*** Data to use ***

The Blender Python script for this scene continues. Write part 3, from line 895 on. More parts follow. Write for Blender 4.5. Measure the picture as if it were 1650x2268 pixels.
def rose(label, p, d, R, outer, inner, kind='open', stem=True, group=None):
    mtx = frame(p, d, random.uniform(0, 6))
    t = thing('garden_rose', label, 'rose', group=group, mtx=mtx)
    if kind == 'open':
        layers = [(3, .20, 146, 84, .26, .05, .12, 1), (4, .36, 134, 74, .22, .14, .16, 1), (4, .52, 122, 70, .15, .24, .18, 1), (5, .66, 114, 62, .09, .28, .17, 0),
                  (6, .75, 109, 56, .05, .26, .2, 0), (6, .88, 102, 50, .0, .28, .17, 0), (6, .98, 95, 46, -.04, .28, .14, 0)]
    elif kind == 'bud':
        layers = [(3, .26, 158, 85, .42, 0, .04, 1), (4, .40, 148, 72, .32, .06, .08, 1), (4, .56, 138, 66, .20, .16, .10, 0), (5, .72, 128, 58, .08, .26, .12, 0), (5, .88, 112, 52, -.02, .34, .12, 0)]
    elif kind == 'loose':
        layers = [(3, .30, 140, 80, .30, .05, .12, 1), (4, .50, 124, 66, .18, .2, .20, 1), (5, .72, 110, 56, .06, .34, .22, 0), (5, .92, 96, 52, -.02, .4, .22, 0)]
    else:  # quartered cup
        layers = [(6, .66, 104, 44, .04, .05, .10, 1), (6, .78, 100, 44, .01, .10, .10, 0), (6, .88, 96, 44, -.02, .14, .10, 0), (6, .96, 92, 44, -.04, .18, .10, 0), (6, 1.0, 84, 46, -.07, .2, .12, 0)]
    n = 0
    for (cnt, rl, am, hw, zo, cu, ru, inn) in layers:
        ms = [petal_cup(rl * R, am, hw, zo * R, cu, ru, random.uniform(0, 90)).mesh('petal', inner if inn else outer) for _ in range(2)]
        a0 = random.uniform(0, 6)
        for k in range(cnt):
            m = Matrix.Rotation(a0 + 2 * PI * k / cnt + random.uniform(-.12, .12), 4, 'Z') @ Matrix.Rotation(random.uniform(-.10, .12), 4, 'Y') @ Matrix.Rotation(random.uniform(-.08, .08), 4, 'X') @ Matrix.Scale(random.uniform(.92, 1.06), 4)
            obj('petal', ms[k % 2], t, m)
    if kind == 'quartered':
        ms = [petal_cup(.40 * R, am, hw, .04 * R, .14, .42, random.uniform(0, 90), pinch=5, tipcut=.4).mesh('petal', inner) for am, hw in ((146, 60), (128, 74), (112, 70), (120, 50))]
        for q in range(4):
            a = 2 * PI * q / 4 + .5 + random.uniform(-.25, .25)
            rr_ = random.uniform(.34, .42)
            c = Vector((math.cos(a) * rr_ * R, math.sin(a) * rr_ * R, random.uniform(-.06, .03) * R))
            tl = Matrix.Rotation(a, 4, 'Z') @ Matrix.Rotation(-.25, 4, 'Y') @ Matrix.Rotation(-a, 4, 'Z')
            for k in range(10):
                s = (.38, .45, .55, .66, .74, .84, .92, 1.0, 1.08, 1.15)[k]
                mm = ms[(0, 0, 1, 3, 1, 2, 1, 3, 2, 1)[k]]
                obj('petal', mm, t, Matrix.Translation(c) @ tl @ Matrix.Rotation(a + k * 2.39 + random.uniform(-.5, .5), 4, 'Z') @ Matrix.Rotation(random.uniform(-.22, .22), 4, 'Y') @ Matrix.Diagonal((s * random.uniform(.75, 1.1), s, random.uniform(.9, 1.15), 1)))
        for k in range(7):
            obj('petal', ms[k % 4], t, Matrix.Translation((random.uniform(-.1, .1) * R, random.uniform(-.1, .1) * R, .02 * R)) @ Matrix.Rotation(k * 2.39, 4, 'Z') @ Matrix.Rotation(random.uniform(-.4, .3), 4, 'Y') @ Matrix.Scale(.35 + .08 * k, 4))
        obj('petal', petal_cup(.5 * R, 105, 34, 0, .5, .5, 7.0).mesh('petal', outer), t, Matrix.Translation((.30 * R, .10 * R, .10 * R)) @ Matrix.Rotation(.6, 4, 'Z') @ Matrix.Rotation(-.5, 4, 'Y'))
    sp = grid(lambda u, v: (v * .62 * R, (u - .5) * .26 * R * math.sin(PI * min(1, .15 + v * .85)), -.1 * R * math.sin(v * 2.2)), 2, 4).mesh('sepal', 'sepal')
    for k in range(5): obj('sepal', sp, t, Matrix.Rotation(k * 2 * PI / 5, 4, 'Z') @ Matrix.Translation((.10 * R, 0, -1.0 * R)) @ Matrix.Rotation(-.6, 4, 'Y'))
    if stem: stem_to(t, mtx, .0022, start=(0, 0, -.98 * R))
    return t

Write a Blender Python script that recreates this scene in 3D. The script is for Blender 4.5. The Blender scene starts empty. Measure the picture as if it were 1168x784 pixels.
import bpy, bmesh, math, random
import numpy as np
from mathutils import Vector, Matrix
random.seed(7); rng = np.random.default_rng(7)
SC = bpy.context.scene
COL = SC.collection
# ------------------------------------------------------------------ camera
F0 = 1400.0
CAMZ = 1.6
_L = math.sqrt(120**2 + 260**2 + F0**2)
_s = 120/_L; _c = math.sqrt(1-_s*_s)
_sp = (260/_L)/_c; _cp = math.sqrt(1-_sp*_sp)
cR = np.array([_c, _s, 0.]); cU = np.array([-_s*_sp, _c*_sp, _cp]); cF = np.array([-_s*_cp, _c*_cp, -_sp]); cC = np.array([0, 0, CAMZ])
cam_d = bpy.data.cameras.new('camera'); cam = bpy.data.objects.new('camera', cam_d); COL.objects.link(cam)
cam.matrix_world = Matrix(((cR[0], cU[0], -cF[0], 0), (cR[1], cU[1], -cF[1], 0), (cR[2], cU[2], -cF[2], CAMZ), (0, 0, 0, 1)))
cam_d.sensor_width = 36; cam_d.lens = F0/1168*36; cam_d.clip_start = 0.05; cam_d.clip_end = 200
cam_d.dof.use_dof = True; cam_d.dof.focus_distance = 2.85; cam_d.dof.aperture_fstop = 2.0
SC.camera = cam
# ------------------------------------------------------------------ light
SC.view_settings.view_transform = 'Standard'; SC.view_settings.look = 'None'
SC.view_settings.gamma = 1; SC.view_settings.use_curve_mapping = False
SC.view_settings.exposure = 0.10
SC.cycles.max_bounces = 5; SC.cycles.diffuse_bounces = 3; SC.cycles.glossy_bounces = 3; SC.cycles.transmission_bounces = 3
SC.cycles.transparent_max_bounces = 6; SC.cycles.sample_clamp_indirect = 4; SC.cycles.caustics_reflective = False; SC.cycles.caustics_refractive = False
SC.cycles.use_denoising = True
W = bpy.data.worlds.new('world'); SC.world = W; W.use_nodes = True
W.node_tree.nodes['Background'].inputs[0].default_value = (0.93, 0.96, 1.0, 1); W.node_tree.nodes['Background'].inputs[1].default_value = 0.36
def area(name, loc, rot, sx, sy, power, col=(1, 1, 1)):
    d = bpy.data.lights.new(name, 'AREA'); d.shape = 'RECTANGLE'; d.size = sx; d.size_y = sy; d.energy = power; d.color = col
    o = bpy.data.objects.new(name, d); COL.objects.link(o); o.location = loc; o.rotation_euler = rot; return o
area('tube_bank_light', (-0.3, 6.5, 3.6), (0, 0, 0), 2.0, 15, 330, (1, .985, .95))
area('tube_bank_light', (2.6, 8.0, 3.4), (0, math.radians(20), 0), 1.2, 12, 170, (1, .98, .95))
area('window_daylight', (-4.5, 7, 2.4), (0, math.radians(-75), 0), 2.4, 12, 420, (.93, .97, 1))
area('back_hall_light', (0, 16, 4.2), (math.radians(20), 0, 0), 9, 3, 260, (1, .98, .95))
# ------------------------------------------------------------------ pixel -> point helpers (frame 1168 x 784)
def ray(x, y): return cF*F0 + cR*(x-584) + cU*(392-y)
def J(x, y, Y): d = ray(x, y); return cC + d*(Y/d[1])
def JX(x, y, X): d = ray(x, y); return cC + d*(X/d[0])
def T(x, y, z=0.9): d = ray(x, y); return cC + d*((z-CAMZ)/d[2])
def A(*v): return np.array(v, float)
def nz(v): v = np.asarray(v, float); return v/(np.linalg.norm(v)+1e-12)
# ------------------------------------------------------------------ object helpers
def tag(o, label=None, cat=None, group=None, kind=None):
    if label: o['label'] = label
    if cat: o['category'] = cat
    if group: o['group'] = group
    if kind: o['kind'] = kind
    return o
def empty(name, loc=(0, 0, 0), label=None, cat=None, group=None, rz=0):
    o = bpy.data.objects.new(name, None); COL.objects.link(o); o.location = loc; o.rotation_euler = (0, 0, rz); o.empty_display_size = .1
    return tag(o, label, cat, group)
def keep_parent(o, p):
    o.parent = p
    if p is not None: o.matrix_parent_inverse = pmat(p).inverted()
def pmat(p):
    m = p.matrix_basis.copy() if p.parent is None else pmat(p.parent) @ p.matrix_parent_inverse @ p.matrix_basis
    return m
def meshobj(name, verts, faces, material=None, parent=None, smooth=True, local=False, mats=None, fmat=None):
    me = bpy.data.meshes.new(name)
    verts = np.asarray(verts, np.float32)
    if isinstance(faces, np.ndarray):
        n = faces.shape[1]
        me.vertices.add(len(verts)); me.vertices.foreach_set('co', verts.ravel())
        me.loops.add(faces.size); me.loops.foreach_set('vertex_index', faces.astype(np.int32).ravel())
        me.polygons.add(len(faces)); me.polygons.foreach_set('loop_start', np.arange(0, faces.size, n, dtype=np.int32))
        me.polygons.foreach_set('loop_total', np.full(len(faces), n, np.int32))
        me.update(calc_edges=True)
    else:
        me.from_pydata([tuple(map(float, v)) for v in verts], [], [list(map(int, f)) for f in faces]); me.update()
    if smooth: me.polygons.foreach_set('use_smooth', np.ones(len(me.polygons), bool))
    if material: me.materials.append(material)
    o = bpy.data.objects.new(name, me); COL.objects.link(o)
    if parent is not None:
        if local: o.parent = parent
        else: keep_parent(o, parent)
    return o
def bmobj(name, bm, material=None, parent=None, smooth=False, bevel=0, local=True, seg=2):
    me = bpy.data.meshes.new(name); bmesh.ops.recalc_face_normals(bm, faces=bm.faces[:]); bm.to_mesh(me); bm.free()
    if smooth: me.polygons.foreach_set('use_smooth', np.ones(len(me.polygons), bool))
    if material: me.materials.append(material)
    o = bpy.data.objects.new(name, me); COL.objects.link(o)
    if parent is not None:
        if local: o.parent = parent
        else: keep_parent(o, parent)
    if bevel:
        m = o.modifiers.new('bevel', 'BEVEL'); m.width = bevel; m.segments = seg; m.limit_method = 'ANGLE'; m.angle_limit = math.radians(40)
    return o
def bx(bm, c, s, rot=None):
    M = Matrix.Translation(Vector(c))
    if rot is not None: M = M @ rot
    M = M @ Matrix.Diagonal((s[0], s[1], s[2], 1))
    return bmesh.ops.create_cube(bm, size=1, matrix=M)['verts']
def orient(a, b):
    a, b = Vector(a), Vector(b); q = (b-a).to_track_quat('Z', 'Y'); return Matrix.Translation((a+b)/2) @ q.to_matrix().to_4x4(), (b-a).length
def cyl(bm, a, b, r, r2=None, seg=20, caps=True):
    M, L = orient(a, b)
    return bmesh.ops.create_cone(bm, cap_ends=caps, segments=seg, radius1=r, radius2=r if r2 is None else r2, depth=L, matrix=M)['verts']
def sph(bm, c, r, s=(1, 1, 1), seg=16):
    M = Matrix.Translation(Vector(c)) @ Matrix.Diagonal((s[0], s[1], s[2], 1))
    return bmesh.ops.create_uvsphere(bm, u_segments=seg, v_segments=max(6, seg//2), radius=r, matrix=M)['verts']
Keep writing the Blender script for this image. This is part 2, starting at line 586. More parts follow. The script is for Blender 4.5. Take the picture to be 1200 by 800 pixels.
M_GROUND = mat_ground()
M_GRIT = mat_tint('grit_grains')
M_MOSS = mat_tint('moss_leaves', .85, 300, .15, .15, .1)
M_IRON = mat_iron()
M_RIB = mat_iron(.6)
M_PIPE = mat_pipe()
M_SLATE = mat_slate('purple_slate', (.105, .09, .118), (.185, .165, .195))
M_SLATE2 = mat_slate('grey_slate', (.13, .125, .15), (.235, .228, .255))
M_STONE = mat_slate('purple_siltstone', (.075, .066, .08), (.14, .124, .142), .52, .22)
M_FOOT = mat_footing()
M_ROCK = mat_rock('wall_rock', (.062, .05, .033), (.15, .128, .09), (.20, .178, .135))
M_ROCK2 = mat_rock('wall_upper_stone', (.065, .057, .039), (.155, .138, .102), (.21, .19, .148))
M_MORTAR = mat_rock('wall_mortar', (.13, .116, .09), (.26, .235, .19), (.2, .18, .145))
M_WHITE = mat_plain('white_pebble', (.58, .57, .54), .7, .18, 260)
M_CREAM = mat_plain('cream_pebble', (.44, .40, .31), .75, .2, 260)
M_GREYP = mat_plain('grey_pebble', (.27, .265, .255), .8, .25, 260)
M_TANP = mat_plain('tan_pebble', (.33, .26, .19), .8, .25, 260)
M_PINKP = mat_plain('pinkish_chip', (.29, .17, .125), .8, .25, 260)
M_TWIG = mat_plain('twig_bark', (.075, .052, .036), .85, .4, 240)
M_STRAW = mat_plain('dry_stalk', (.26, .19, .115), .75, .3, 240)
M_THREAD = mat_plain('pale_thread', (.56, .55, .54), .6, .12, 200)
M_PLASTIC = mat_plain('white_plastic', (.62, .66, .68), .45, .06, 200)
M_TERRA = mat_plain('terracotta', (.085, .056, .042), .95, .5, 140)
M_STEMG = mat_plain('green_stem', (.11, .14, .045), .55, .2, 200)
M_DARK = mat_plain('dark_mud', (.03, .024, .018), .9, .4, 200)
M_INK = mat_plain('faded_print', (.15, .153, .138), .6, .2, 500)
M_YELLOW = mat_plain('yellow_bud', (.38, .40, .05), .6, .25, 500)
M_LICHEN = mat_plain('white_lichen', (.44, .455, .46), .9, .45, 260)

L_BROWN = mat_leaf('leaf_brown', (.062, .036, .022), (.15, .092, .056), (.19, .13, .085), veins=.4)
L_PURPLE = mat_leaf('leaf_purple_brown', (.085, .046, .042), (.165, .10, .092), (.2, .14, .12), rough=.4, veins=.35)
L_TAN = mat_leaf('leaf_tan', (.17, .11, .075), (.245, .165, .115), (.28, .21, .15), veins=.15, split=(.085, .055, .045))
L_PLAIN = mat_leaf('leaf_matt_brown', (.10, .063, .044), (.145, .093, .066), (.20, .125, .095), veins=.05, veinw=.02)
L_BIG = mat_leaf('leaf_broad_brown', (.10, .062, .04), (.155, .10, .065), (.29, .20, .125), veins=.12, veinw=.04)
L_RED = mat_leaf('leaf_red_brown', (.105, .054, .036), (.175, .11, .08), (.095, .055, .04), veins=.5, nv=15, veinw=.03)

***

# Instructions for the task
Report back each line of the entries that holds the string "Python".

# Solution for this task
The Blender Python script for this scene continues. Write part 3, from line 895 on. More parts follow. Write for Blender 4.5. Measure the picture as if it were 1650x2268 pixels.
Write a Blender Python script that recreates this scene in 3D. The script is for Blender 4.5. The Blender scene starts empty. Measure the picture as if it were 1168x784 pixels.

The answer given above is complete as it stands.